-- Do this --
Return all lines that include the string "pixels".
------
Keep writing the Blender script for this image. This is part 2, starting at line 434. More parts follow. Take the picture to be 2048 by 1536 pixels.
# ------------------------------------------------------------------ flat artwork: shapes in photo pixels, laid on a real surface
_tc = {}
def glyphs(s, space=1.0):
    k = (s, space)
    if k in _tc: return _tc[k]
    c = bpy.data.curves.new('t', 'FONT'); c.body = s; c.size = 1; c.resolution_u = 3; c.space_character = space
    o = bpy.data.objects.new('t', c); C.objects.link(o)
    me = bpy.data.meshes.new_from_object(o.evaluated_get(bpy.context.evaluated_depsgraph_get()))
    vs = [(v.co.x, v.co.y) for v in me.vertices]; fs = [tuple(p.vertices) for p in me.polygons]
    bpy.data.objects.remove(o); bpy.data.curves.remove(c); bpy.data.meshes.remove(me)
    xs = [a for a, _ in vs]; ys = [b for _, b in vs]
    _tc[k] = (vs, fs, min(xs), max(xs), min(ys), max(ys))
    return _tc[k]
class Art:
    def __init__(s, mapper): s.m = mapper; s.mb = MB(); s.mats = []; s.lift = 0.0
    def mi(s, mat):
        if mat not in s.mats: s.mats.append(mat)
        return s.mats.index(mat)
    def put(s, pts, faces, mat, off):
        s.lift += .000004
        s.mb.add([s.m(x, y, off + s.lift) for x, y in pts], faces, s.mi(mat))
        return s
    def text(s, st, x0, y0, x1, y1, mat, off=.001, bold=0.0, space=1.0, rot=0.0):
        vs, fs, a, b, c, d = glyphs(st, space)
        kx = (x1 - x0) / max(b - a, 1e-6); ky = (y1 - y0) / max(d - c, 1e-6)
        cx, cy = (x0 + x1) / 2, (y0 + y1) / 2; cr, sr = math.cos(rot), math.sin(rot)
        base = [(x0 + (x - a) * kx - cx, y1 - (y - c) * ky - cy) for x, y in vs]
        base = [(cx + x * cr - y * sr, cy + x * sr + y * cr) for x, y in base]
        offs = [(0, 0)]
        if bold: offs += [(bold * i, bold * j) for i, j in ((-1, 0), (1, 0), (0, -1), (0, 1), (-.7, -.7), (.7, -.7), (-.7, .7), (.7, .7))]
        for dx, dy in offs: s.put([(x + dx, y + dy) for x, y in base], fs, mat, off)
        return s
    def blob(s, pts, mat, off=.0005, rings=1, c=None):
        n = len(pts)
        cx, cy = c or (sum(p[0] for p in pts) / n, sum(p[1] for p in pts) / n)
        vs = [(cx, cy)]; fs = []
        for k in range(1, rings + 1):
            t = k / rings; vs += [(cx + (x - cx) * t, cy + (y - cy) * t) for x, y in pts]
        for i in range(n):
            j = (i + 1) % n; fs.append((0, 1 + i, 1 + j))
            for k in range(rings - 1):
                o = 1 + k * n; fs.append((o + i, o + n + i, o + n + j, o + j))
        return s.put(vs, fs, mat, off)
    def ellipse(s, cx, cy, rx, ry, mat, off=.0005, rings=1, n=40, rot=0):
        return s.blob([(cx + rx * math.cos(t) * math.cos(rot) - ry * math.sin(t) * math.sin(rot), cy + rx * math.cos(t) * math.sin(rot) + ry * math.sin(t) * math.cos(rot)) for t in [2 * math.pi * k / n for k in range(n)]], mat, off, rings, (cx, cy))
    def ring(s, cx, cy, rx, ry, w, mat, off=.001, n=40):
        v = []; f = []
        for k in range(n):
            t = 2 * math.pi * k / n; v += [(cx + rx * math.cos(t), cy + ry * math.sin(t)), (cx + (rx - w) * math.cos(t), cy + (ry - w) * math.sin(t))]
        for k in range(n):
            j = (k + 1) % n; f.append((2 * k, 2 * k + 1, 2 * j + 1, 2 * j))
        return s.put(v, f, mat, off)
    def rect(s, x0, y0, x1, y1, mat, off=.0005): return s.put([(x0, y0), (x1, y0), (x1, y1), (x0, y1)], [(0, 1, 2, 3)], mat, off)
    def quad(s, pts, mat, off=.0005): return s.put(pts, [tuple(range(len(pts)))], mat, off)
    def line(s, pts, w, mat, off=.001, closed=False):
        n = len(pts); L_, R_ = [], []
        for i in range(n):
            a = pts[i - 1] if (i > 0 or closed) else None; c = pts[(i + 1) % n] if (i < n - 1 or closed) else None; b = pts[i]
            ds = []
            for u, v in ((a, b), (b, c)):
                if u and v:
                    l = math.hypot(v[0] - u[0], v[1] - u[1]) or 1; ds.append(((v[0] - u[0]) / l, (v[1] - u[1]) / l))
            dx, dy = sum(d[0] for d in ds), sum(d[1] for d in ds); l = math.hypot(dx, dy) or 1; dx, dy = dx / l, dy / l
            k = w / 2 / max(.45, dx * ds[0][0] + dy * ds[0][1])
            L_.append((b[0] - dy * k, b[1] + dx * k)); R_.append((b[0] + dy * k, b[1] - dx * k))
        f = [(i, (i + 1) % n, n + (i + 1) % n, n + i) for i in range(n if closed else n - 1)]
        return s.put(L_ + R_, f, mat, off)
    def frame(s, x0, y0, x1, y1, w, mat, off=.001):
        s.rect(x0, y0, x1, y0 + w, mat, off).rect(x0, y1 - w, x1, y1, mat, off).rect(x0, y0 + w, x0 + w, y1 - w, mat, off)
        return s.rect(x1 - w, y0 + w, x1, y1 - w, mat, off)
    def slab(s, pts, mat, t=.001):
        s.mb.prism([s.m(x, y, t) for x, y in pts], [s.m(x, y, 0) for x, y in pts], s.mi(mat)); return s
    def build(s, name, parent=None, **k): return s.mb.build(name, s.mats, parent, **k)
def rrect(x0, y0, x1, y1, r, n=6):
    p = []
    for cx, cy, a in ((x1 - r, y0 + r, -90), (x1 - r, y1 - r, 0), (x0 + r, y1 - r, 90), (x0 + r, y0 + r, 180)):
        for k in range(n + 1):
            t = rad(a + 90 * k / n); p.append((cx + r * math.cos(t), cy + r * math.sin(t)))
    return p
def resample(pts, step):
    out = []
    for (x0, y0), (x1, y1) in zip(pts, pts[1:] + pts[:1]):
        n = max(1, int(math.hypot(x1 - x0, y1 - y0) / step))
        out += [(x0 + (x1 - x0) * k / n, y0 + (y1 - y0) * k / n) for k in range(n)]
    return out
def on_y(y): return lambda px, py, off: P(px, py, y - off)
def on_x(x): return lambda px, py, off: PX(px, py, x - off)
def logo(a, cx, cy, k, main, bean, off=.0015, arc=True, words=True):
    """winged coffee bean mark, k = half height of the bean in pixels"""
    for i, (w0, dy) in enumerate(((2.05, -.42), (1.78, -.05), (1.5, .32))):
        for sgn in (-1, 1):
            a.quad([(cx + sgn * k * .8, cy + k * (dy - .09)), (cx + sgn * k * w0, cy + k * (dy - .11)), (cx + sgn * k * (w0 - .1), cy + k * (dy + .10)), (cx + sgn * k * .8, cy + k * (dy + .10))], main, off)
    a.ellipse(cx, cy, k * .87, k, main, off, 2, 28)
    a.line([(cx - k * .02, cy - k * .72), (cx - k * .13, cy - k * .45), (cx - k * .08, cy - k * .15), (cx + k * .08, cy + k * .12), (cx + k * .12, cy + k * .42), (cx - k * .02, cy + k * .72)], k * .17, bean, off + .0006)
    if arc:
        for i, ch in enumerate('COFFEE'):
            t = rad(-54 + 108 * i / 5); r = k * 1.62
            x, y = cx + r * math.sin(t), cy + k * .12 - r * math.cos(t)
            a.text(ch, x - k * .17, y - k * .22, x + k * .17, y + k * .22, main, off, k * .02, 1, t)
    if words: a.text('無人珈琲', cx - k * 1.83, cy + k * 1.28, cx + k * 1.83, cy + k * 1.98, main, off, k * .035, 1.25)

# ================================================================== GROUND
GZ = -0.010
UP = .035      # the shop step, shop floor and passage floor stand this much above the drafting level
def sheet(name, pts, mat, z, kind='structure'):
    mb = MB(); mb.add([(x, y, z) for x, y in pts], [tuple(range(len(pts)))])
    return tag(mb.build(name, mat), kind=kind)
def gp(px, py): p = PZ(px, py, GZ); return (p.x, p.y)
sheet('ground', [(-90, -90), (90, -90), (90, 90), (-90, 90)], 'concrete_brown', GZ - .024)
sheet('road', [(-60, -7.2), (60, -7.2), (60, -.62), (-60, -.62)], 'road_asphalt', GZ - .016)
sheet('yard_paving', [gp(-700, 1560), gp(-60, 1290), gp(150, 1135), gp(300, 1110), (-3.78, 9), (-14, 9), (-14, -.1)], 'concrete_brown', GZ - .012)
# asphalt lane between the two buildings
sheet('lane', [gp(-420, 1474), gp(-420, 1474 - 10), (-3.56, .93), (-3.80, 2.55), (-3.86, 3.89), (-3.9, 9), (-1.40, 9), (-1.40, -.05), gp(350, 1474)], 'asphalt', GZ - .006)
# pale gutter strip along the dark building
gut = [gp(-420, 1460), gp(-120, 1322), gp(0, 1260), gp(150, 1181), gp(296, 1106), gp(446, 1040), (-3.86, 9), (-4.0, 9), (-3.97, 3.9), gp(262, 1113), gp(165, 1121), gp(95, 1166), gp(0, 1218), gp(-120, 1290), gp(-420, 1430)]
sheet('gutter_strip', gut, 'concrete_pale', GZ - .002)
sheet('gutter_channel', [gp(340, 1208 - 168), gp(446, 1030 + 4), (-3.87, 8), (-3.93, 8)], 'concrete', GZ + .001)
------
-- Task response --
Keep writing the Blender script for this image. This is part 2, starting at line 434. More parts follow. Take the picture to be 2048 by 1536 pixels.
# ------------------------------------------------------------------ flat artwork: shapes in photo pixels, laid on a real surface
    """winged coffee bean mark, k = half height of the bean in pixels"""